[arin-ppml] ARIN and the ITU

Ted Mittelstaedt tedm at ipinc.net
Fri Jul 2 18:38:48 EDT 2010


Influence in government is a two way street.

I realize that if ITU doesn't understand IP address allocation that
they cannot exert any kind of control at all, direct or indirect.  But
by educating them, "gaining a voice in the union" as it were, that
is also an invitation for them to "gain a voice with us"

It's a two way street.  I know probably some of you don't believe
me or even understand what I'm talking about but just remember this
10 years from now because by then you will understand.

Quite a lot of "governance" these days is done this way.  For
example in the US do you seriously think that the Chinese Government's
opinions have absolutely no effect on what the US Government does?
When the US Government is currently essentially funded by the
Chinese?  Putting it another way, it isn't really necessary for
the Chinese to invade, occupy and control the United States.  They
already have the means to make the US Government do whatever they
want it to.

By opening relations with ITU, ARIN may think it's in the drivers
seat of that relationship now, but it won't stay that way.  Once
the ITU members are educated and understand, they are going to want
to inject their "perspective and experience" back into ARIN the same
way that ARIN wants to inject it's "perspective and experience"
into the ITU, now.

I'm not saying this is all bad.  ARIN needs to be part of the recognized
power structure in the world government or when things get tight then 
the global players are going to exert pressure on the existing 
recognized power structure to take over IP allocations from the RIRs. 
It is much better now for ARIN to get engaged with that crew so that 
when the screws get turned later on, the ITU will be supportive of ARIN 
and push back against the governments (who really only have their own 
national interests at heart) so that nobody does anything radical.  But, 
the downside is that when you get involved in their business,
they are going to get involved in your business.

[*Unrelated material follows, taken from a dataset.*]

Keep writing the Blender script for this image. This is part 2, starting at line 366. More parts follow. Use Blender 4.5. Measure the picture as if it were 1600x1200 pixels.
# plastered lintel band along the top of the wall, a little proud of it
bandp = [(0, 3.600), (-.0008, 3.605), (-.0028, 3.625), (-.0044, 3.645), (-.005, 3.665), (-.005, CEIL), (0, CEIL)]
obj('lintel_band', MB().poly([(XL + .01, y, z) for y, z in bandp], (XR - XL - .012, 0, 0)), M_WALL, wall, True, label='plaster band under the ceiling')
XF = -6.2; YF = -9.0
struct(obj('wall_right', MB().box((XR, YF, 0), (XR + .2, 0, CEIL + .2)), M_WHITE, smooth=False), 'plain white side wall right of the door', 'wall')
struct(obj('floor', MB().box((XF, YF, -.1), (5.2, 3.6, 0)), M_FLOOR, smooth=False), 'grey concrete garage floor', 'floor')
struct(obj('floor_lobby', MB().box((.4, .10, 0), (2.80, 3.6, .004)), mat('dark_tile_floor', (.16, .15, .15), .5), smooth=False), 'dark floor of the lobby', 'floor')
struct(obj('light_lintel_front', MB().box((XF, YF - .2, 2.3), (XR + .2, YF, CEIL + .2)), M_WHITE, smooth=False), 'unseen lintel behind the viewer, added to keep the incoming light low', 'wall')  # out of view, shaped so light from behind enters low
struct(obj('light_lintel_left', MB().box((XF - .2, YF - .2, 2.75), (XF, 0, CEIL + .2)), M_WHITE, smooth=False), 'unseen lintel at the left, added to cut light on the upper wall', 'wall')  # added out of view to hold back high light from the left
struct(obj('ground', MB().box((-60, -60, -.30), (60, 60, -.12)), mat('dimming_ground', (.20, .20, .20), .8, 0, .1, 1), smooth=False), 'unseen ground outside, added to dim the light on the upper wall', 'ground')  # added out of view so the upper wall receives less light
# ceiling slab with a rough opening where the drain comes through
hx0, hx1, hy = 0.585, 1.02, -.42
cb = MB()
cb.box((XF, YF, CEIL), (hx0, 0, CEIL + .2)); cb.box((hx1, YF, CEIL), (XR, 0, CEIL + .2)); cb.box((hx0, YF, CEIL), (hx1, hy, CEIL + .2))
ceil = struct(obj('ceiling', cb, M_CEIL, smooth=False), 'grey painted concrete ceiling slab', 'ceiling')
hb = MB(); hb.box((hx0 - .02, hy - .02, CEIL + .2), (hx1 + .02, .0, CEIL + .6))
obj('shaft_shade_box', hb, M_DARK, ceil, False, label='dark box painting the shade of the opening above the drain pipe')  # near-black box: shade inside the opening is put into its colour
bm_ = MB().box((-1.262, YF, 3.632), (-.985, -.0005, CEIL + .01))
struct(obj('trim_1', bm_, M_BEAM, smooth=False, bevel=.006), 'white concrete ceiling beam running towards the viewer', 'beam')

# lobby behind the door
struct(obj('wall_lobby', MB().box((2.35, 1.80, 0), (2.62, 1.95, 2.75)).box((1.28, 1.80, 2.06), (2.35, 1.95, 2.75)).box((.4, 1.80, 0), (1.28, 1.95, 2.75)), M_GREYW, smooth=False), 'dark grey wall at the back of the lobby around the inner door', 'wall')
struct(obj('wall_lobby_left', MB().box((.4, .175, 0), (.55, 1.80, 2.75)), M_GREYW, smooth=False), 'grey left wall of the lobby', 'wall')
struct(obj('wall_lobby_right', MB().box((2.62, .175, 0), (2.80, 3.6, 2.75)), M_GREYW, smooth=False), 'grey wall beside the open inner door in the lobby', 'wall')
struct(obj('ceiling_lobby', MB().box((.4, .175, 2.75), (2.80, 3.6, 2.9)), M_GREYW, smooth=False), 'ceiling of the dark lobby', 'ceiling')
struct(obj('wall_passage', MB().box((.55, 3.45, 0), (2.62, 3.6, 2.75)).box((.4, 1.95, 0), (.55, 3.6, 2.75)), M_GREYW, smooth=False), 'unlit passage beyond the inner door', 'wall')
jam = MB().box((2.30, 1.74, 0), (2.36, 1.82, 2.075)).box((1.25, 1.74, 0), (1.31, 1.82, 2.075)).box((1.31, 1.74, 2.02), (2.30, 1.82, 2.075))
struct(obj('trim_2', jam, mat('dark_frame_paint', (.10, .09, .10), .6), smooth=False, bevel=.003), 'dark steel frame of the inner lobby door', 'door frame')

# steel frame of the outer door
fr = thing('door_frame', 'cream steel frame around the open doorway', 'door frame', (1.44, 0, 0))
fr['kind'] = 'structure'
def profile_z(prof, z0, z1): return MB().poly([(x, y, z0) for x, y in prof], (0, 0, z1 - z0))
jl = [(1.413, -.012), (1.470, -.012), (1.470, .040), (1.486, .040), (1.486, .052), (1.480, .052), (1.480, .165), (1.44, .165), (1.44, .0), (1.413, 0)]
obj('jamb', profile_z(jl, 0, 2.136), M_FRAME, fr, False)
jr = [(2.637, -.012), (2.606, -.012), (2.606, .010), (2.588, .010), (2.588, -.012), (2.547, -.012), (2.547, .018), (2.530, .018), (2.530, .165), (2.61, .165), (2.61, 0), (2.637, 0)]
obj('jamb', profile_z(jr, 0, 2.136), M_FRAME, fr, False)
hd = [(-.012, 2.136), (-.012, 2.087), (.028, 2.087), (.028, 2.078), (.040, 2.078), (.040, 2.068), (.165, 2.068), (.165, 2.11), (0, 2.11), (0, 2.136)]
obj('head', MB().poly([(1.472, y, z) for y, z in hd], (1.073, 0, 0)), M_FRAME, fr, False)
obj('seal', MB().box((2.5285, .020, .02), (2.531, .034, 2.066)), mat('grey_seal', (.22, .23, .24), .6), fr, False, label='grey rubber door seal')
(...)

I just find it very foolish of people to think that IP address
assignment is somehow "above the law" and not of interest to the
world's governments.  Trust me, if the RIRs had screwed up address
assignment the governments would have taken it over a long time
ago, probably under the auspices of the ITU.  That is exactly
what happened when the registrars screwed up with the DNS system, and 
WIPO stepped in and ordered ICANN to come up with the UDRP.  And 
nowadays ICANN won't do anything significant with the DNS system unless 
they go to WIPO first.


On 7/2/2010 2:56 PM, Chris Grundemann wrote:
> +1
> ARINs involvement in the ITU does not equal government control of ARIN, it
> may however equal ARIN influence of government.
> ~Chris
> My Android sent this message.
> On Jul 2, 2010 2:37 AM, "Eliot Lear"<lear at cisco.com>  wrote:
>   Ted,
> On 6/30/10 8:45 PM, Ted Mittelstaedt wrote:
>> I have to agree mostly with Milton here, also I'll point out that
>> recently ARIN joined the ITU and as the ITU is an agency of the
>> United Nations, ARIN has in some ways lost it's independence
>> from the government.
> I don't know of a single process change that has occurred because ARIN
> has joined the ITU as a sector member.  Moreover, by doing so, ARIN has
> gained a voice within the Union.  So have three of the four other RIRs.
> It's important that ARIN and the other RIRs make use of that voice to
> explain how the Internet works.  Absent that voice, a void has existed
> that has been filled with misinformation.